As a teenager, I used to stay up late at my home in Toledo and point the Genie antenna rotor to the southeast to pick up WJW channel 8. The signal at night was usually viewable, better than during the day, but the amount of snow on the screen varied from week to week. Staying up to watch the sign offs of the various signals I could pick up from as far away as London and Paris Ontario, Buffalo and Pittsburgh gave an otherwise bored kid in Toledo something to stimulate his eventual career in broadcasting. And a respect for what Lake Erie could do to the atmosphere. Furthest TV DX catch was South Florida signals coming in a couple of times in the summer in the early 1970s. That was a hoot.
 
VODood said:
Marty Sullivan aka "Super Host".

Ah yes...good ol' Supe!

I spent many a Saturday afternoon wasting away perfectly nice days glued to the tube watching the flicks. From noon-4p on Saturdays it was like clockwork...an hour of 3 Stooges and Laurel and Hardy shorts (and the silentL&H ones at that), then 2 coupla oldie but goodie monster/horror movies.

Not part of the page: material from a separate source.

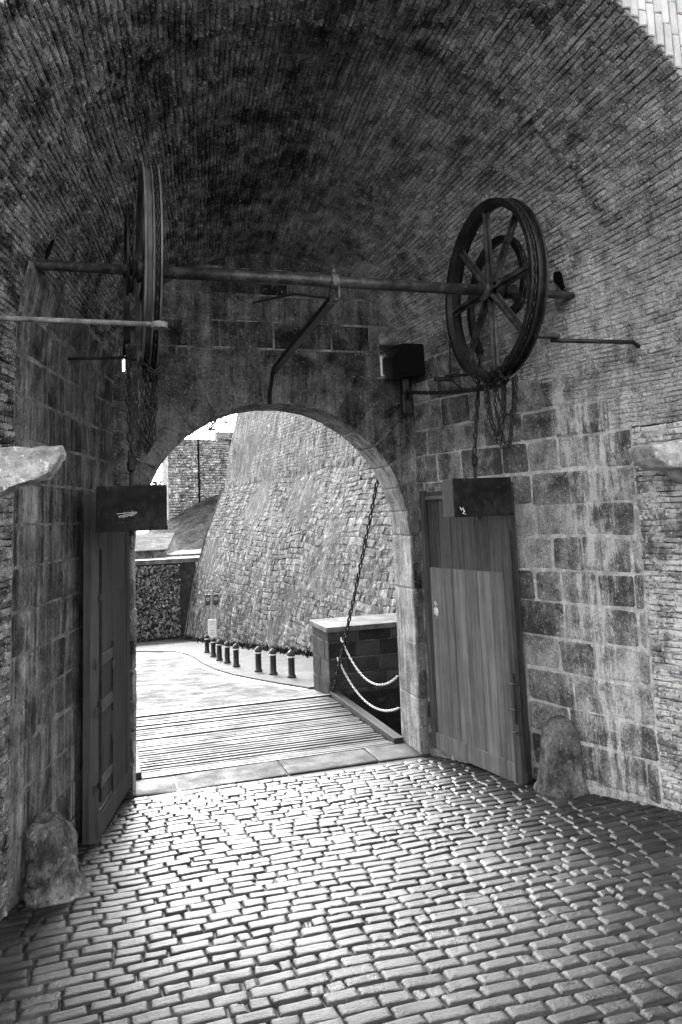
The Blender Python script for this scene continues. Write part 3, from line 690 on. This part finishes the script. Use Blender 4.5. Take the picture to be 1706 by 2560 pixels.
# ------------------------------------------------------------------ door leaves
def leaf(h, e, label, left):
    h = Vector(h); e = Vector(e); d = (e-h); Lw = d.length; d.normalize(); n = Vector((-d.y, d.x, 0))
    if (Vector((1.7, 5.5, 0))-h).dot(n) < 0: n = -n      # n points into the passage
    t = thing('door_leaf', label, 'door', h, 'gate door leaves')
    ang = math.atan2(d.y, d.x)
    def W(u, s, z): return h*0+d*u+n*s+Vector((0, 0, z))
    def B(mb, u0, u1, s0, s1, z0, z1, tone=.5, b=.004):
        m4 = Matrix((( d.x, n.x, 0, 0), (d.y, n.y, 0, 0), (0, 0, 1, 0), (0, 0, 0, 1))); mb.box(u0, u1, s0, s1, z0, z1, b=b, M=m4, tone=tone)
    z0, z1 = .10, 2.70; zs = 1.92
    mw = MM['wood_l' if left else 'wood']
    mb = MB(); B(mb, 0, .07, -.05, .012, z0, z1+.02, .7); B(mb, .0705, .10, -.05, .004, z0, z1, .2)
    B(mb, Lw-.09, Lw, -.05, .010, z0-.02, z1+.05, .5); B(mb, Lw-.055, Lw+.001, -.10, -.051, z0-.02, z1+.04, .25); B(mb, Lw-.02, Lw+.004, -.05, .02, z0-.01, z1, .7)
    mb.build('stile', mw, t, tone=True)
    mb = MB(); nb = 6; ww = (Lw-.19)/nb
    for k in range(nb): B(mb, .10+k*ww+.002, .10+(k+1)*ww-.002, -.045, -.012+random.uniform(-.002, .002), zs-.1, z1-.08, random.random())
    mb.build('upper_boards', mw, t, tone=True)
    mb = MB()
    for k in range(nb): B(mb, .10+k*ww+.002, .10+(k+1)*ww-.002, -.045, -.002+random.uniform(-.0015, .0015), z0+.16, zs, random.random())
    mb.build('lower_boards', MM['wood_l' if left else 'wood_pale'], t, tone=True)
    mb = MB(); B(mb, .07, Lw-.09, -.05, .006, z0, z0+.165, .6); mb.build('bottom_rail', MM['wood_l' if left else 'wood_pale'], t, tone=True)
    mb = MB(); B(mb, .02, Lw-.1, -.05, .006, z1-.09, z1-.0, .4); mb.build('top_rail', mw, t, tone=True)
    if left:
        for u0, u1, z_0, z_1, s1 in ((.70, 1.26, 1.38, 1.465, .012), (.70, 1.26, 1.02, 1.105, .012), (.70, 1.26, .46, .53, .010), (.70, 1.26, .30, .315, .006), (.685, .705, .95, 1.5, .016), (.685, .705, .3, .72, .016)):
            mb = MB(); B(mb, u0, u1, -.002, s1, z_0, z_1, b=.003); mb.build('strap', MM['iron_worn' if u1 > 1 else 'iron'], t)
        for z_ in (1.49, 1.32, .72, .47): mb = MB(); mb.tube([W(.695, .012, z_-.03), W(.695, .012, z_+.03)], .014, 8); mb.build('hinge', MM['iron_worn'], t)
        mb = MB(); mb.tube([W(Lw-.02, .03, .4), W(Lw-.02, .03, 2.3)], .011, 6); mb.build('bolt_bar', MM['iron'], t)
        for z_ in (.5, 1.1, 1.9): mb = MB(); B(mb, Lw-.04, Lw+.008, .012, .04, z_, z_+.05, b=.003); mb.build('bolt_keeper', MM['iron'], t)
    else:
        mb = MB(); mb.tube([W(Lw+.012, -.03, .22), W(Lw+.012, -.03, 2.3)], .011, 8); mb.build('bolt_bar', MM['iron'], t)
        mb = MB(); mb.tube([W(Lw-.015, .025, .62), W(Lw-.015, .025, 1.05)], .012, 8); mb.build('bolt_bar', MM['iron'], t)
        for z_ in (.55, .74, .96): mb = MB(); mb.tube([W(Lw-.07, .035, z_), W(Lw-.01, .04, z_), W(Lw+.03, .0, z_)], .009, 8); mb.build('bolt_handle', MM['iron'], t)
        mb = MB()   # chalk scrawl
        def S(ps, r=.0032): mb.tube([W(.16+p*.9, .0035, 1.43+q) for p, q in ps], r, 5)
        S([(.032, .155), (.034, .10), (.032, .06), (.03, .03)]); S([(.018, .145), (.010, .135), (.013, .115), (.03, .128), (.045, .132), (.058, .122), (.06, .112)])
        S([(-.010, .065), (0, .08), (.007, .07), (-.003, .035), (.0, .028)]); S([(.012, .08), (.02, .085), (.024, .07), (.014, .05), (.022, .03)])
        S([(.034, .085), (.030, .05), (.042, .02)]); S([(.046, .082), (.042, .06), (.054, .03), (.050, .085)]); S([(.058, .085), (.07, .06), (.066, .015), (.06, .04), (.062, .08)])
        S([(-.003, .03), (.018, .015), (.04, .018), (.06, .005)], .004); S([(.034, .004), (.038, .0)], .004); S([(.036, -.016), (.040, -.02)], .004)
        mb.build('chalk_scrawl', MM['chalk'], t)
        mb = MB(); B(mb, .10, .62, -.01, .012, 2.62, 2.655, b=.003); mb.build('iron_strap', MM['iron'], t)
    for z_ in (.45, 2.35): mb = MB(); mb.tube([W(-.02, 0, z_-.06), W(-.02, 0, z_+.06)], .02, 8); mb.build('hinge', MM['iron'], t)
    return t
leaf((3.25, 7.55, 0), (3.50, 6.19, 0), 'right door leaf with pale lower boards and a white chalk scrawl', False)
leaf((.243, 7.60, 0), (-.04, 6.40, 0), 'dark left door leaf with iron straps, seen at a steep angle', True)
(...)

Of course there were the skits as well...Fat Whitman, Caboose Supe, The Moronic Woman, Convoy, Battleship Ethnica, and the list goes on and on.
 
The Laurel and Hardy "silent ones" you refer to were the lamentable "Laurel and Hardy Laughtoons". These were tiny 3 minutge or less segments from their silent 2-reel comedies which ran about 20 minutes each. Terrible, terrible thin to do as this was not the way these films were meant to be shown. They could only show bits of comic business, because there was no time for the actual story. Laurel and Hardy were masters of the tit-for-tat gag. In one truly despicable example of how these "Laughtoons" were so wrong, they took an otherwise hilarious tit-for-tat sequence and cut it up into separate "Laughtoons", thus totally destroying the comic momentum. Additionally, the tit-for-tat sequence was well integrated into a whole story-line making it way funnier when you understand how and why it got started. Of course there was no time for that, thanks to this obscene butchering. One time, to fill time after some evening movie, WUAB took all of the "Laughtoons" that featured this tit-for-tat sequence and played them back-to-back. You got an idea of how it was built even though every couple of minutes, the action would stop to play the closing credits to the "Laughtoon", and then the opening credits to the next one before you got back to the sequence. You can probably imagine how poorly it actually played on "Super-host" when the first part was shown one week, and you wouldn't see the next part until the following weekend, and that's assuming they would show that next part anyway.
 
vjm said:
VODood said:
Marty Sullivan aka "Super Host".

Ah yes...good ol' Supe!

I spent many a Saturday afternoon wasting away perfectly nice days glued to the tube watching the flicks. From noon-4p on Saturdays it was like clockwork...an hour of 3 Stooges and Laurel and Hardy shorts (and the silentL&H ones at that), then 2 coupla oldie but goodie monster/horror movies.

Of course there were the skits as well...Fat Whitman, Caboose Supe, The Moronic Woman, Convoy, Battleship Ethnica, and the list goes on and on.

the Moronic Woman. Brings back memories.

Miss me some Super Host too.
 
I loved watching the Prize Movie when I was home sick from school. What was the prize movie title that had the kids looking at the tree with a hangman's noose? It was the secret prize movie for a long time? Also I remember a B movie they used to broadcast that had some sorta gun battle with gangs in a warehouse or port area somewhere. Anyone remember the title of that movie?
 
I found the answer in another forum: The Prize Movie clip which is indelibly etched in my mind is with the two boys and the tree. One boy says "Is that the tree?" the other said "yeah" biggest reason I remember is that it ran soooo long. I don't remember what movie it's from, but if I ever see it I will definitely remember the scene. The movie the line "Is that the tree?" came from was called A Man Alone. It was the first mini-clip where the Prize Movie jackpot went above $1000.